Les clauses qui dérangent
— « Caractère raisonnable » d’une décision
Empêcher les cours et tribunaux israéliens de se prononcer sur le « caractère raisonnable » d’une mesure prise par le gouvernement et de la révoquer signifie, pour les opposants à la réforme, une atteinte à l’équilibre entre les pouvoirs. En effet, jusqu’à maintenant, si la Cour suprême était saisie par une association ou un individu, elle pourrait s’opposer à l’application d’une mesure ou d’une loi adoptée, selon elle, en contradiction avec les lois fondamentales du pays. Désormais, il ne faut qu’une majorité simple à la Knesset pour passer outre les recommandations des juges de la Cour suprême.
— Nomination des juges
La réforme prévoit un contrôle décisif du gouvernement sur la nomination des juges, y compris les juges de la Cour suprême. A ce jour, les juges sont nommés par le président de l’Etat sur proposition d’une commission composée de juges, d’avocats, de représentants du gouvernement et de l’opposition. Le projet changera la composition de nomination en fournissant une majorité automatique aux représentants de la coalition au pouvoir.

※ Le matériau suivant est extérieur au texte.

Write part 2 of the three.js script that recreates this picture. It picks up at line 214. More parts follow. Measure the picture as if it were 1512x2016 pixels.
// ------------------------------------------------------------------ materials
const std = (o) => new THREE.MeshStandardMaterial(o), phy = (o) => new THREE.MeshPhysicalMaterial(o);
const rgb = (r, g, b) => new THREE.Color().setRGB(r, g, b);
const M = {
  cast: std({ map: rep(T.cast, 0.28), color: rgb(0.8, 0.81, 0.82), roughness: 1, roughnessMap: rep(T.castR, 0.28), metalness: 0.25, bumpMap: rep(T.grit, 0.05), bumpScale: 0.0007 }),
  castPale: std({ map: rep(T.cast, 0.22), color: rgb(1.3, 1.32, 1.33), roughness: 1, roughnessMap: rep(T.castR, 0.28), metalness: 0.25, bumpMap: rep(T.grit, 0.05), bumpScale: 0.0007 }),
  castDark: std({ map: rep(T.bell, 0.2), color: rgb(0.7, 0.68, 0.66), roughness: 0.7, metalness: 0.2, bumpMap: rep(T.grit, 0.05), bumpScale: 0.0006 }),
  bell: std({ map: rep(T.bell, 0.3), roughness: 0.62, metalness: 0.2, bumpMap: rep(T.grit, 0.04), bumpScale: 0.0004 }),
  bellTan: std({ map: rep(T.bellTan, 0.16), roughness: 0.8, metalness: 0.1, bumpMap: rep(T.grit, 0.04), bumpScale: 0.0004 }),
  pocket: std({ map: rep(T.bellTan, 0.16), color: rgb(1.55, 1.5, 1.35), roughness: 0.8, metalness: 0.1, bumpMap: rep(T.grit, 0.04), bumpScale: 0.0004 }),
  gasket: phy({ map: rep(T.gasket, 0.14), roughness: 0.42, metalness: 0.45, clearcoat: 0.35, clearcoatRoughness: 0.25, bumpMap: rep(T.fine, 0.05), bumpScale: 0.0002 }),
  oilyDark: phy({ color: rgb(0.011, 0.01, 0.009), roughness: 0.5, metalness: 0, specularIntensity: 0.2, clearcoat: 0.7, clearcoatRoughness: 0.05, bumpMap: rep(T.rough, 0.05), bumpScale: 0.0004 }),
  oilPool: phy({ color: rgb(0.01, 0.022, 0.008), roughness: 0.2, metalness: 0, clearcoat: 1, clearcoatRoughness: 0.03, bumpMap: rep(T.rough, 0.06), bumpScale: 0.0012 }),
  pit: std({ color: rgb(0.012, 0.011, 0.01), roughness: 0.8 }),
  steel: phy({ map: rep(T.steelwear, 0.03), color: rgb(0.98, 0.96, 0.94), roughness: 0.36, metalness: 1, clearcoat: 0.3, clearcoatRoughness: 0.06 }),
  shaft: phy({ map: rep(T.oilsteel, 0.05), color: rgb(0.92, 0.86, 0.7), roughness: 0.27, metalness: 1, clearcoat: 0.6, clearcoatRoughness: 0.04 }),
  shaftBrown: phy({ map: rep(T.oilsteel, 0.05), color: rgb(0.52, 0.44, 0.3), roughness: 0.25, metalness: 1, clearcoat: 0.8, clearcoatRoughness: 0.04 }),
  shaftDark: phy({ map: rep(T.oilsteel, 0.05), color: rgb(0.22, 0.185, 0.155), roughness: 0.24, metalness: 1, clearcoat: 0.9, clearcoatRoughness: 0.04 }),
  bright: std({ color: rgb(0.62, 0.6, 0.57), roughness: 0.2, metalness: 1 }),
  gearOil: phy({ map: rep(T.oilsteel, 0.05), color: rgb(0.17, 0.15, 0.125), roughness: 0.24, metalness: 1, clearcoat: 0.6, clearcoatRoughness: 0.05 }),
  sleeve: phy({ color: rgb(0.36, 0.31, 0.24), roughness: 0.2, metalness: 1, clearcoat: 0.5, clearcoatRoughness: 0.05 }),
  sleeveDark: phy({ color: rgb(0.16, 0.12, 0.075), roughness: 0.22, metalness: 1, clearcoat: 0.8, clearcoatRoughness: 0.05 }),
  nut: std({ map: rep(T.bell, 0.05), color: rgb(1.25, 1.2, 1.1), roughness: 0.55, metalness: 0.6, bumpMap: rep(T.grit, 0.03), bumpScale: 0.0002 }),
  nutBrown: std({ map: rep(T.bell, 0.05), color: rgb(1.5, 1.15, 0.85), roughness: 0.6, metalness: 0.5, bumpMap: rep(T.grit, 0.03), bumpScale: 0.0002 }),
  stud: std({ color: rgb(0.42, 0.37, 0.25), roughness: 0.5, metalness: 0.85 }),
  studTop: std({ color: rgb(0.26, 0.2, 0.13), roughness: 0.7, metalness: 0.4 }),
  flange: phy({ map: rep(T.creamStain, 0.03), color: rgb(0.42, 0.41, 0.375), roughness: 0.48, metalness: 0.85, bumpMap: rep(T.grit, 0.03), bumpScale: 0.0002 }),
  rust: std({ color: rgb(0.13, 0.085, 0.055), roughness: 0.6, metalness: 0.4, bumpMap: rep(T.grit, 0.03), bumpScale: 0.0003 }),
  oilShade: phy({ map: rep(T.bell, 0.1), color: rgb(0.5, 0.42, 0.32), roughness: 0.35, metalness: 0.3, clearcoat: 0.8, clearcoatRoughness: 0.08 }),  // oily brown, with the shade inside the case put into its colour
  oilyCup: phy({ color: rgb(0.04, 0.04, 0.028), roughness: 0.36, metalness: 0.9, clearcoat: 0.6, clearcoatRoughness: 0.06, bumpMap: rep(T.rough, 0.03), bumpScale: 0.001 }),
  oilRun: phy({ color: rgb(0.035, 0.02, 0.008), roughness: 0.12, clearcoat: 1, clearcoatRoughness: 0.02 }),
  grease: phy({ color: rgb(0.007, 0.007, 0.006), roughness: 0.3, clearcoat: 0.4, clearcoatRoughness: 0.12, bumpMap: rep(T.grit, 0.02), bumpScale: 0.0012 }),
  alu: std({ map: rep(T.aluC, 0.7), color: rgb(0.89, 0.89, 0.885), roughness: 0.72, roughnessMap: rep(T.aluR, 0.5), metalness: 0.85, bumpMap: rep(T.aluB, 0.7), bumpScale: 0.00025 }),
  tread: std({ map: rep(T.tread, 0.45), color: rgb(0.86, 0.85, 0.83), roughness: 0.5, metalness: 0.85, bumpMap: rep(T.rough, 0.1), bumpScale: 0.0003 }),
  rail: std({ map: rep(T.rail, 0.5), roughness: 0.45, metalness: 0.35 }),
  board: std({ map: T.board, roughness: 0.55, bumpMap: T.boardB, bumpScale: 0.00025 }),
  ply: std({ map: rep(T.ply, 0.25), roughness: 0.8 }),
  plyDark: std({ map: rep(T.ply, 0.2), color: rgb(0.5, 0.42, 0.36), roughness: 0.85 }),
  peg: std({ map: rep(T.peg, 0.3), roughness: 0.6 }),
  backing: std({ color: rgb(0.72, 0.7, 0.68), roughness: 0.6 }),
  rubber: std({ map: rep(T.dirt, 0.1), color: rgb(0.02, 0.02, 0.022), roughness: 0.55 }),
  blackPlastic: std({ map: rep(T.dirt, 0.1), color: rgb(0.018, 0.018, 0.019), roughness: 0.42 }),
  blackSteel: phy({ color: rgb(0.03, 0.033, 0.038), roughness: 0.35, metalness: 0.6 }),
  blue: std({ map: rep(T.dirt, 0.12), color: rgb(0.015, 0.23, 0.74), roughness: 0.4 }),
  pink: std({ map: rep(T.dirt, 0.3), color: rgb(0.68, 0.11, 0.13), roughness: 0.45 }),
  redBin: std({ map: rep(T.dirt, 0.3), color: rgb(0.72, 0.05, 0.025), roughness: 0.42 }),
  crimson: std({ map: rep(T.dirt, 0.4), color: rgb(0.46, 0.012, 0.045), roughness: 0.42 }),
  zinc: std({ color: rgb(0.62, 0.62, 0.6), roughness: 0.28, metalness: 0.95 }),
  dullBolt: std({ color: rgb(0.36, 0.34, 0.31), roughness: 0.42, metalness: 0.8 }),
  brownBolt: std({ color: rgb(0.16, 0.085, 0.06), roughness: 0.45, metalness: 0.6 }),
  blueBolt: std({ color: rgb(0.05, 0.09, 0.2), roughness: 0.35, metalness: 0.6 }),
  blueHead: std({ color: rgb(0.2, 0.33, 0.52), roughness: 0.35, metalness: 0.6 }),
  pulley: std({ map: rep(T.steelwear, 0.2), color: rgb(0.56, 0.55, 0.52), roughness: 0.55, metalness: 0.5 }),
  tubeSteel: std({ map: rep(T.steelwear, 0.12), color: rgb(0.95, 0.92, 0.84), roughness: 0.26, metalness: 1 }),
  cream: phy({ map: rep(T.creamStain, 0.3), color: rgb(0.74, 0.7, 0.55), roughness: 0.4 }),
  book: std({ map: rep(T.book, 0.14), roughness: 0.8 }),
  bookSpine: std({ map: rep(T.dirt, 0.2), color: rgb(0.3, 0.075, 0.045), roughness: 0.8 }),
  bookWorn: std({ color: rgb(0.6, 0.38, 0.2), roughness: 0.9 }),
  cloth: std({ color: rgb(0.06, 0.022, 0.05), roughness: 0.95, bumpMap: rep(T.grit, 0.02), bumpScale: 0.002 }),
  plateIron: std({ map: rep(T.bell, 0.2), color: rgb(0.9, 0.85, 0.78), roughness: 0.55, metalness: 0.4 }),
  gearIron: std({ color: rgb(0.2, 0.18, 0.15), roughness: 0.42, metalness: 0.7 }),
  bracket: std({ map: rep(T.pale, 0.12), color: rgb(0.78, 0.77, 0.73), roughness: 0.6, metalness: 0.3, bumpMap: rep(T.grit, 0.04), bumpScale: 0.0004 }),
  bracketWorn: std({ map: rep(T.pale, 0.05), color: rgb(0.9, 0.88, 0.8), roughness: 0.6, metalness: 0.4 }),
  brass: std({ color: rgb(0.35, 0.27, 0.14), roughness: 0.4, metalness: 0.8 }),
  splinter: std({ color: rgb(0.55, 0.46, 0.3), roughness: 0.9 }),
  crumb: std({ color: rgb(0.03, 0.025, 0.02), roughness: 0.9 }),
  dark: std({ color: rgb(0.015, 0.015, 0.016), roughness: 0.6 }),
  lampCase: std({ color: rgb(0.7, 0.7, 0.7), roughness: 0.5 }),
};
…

— Rôle des conseillers juridiques
Si la réforme est appliquée dans sa totalité, les conseillers juridiques seront directement désignés par les membres du gouvernement et leurs avis n’auraient plus aucun caractère contraignant. Leur influence au sein des ministères serait ainsi largement réduite. Aujourd’hui, leurs recommandations sont citées par les juges de la Cour suprême lorsqu’ils statuent sur la bonne conduite du gouvernement.
— Nominations ministérielles
Le dernier point de contestation de cette réforme, et non des moindres, un projet d’amendement à une loi fondamentale, surnommé « Deri 2 », vise à placer les nominations ministérielles hors du champ de compétence de la Cour suprême.